**Source material**
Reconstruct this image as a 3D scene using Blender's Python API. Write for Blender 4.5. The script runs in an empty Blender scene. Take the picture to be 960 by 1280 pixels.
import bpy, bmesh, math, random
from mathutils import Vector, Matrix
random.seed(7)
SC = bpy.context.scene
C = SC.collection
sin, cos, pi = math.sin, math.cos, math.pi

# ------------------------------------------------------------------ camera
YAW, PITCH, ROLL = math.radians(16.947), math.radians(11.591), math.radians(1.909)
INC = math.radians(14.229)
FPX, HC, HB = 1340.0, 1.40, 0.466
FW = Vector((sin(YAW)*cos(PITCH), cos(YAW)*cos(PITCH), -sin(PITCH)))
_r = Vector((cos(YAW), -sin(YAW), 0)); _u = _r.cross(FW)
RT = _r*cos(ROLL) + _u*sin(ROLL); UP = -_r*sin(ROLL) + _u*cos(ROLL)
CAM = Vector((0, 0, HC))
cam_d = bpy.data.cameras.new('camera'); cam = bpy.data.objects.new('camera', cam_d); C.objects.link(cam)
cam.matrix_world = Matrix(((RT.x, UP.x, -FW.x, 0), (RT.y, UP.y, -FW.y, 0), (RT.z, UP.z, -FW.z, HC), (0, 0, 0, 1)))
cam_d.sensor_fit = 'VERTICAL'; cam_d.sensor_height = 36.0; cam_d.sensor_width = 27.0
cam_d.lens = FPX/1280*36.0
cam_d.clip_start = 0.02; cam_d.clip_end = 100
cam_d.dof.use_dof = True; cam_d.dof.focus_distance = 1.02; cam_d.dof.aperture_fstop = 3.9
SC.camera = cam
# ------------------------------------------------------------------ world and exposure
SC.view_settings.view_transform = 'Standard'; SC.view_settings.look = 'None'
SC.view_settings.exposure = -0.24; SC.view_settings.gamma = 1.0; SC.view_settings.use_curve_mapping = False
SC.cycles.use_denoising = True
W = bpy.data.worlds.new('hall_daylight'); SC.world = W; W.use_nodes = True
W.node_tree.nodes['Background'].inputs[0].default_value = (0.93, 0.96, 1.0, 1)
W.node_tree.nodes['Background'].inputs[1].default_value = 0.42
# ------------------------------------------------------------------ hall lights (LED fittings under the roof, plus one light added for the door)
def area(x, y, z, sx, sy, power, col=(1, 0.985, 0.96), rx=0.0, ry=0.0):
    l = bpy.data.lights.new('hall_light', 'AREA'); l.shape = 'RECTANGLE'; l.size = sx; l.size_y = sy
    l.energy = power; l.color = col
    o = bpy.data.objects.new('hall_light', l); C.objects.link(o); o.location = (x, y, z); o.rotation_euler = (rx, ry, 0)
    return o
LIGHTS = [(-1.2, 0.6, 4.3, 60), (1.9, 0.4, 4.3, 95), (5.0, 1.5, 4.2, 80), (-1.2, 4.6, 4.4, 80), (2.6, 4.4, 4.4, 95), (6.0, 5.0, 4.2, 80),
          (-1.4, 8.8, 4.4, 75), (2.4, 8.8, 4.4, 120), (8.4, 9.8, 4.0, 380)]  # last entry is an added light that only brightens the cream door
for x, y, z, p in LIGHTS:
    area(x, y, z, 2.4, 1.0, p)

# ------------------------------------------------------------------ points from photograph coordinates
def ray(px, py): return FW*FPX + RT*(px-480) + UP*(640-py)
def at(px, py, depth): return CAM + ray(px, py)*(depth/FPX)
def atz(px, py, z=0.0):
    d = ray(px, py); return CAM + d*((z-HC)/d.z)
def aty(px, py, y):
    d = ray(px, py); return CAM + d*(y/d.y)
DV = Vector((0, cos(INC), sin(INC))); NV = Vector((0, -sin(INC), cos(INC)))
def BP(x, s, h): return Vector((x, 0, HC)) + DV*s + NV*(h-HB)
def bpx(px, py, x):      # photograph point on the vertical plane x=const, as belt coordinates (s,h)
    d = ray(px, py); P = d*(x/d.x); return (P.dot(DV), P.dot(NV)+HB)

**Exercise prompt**
Quote each line of the listing above exactly.

**In response**
Reconstruct this image as a 3D scene using Blender's Python API. Write for Blender 4.5. The script runs in an empty Blender scene. Take the picture to be 960 by 1280 pixels.
import bpy, bmesh, math, random
from mathutils import Vector, Matrix
random.seed(7)
SC = bpy.context.scene
C = SC.collection
sin, cos, pi = math.sin, math.cos, math.pi

# ------------------------------------------------------------------ camera
YAW, PITCH, ROLL = math.radians(16.947), math.radians(11.591), math.radians(1.909)
INC = math.radians(14.229)
FPX, HC, HB = 1340.0, 1.40, 0.466
FW = Vector((sin(YAW)*cos(PITCH), cos(YAW)*cos(PITCH), -sin(PITCH)))
_r = Vector((cos(YAW), -sin(YAW), 0)); _u = _r.cross(FW)
RT = _r*cos(ROLL) + _u*sin(ROLL); UP = -_r*sin(ROLL) + _u*cos(ROLL)
CAM = Vector((0, 0, HC))
cam_d = bpy.data.cameras.new('camera'); cam = bpy.data.objects.new('camera', cam_d); C.objects.link(cam)
cam.matrix_world = Matrix(((RT.x, UP.x, -FW.x, 0), (RT.y, UP.y, -FW.y, 0), (RT.z, UP.z, -FW.z, HC), (0, 0, 0, 1)))
cam_d.sensor_fit = 'VERTICAL'; cam_d.sensor_height = 36.0; cam_d.sensor_width = 27.0
cam_d.lens = FPX/1280*36.0
cam_d.clip_start = 0.02; cam_d.clip_end = 100
cam_d.dof.use_dof = True; cam_d.dof.focus_distance = 1.02; cam_d.dof.aperture_fstop = 3.9
SC.camera = cam
# ------------------------------------------------------------------ world and exposure
SC.view_settings.view_transform = 'Standard'; SC.view_settings.look = 'None'
SC.view_settings.exposure = -0.24; SC.view_settings.gamma = 1.0; SC.view_settings.use_curve_mapping = False
SC.cycles.use_denoising = True
W = bpy.data.worlds.new('hall_daylight'); SC.world = W; W.use_nodes = True
W.node_tree.nodes['Background'].inputs[0].default_value = (0.93, 0.96, 1.0, 1)
W.node_tree.nodes['Background'].inputs[1].default_value = 0.42
# ------------------------------------------------------------------ hall lights (LED fittings under the roof, plus one light added for the door)
def area(x, y, z, sx, sy, power, col=(1, 0.985, 0.96), rx=0.0, ry=0.0):
    l = bpy.data.lights.new('hall_light', 'AREA'); l.shape = 'RECTANGLE'; l.size = sx; l.size_y = sy
    l.energy = power; l.color = col
    o = bpy.data.objects.new('hall_light', l); C.objects.link(o); o.location = (x, y, z); o.rotation_euler = (rx, ry, 0)
    return o
LIGHTS = [(-1.2, 0.6, 4.3, 60), (1.9, 0.4, 4.3, 95), (5.0, 1.5, 4.2, 80), (-1.2, 4.6, 4.4, 80), (2.6, 4.4, 4.4, 95), (6.0, 5.0, 4.2, 80),
          (-1.4, 8.8, 4.4, 75), (2.4, 8.8, 4.4, 120), (8.4, 9.8, 4.0, 380)]  # last entry is an added light that only brightens the cream door
for x, y, z, p in LIGHTS:
    area(x, y, z, 2.4, 1.0, p)

# ------------------------------------------------------------------ points from photograph coordinates
def ray(px, py): return FW*FPX + RT*(px-480) + UP*(640-py)
def at(px, py, depth): return CAM + ray(px, py)*(depth/FPX)
def atz(px, py, z=0.0):
    d = ray(px, py); return CAM + d*((z-HC)/d.z)
def aty(px, py, y):
    d = ray(px, py); return CAM + d*(y/d.y)
DV = Vector((0, cos(INC), sin(INC))); NV = Vector((0, -sin(INC), cos(INC)))
def BP(x, s, h): return Vector((x, 0, HC)) + DV*s + NV*(h-HB)
def bpx(px, py, x):      # photograph point on the vertical plane x=const, as belt coordinates (s,h)
    d = ray(px, py); P = d*(x/d.x); return (P.dot(DV), P.dot(NV)+HB)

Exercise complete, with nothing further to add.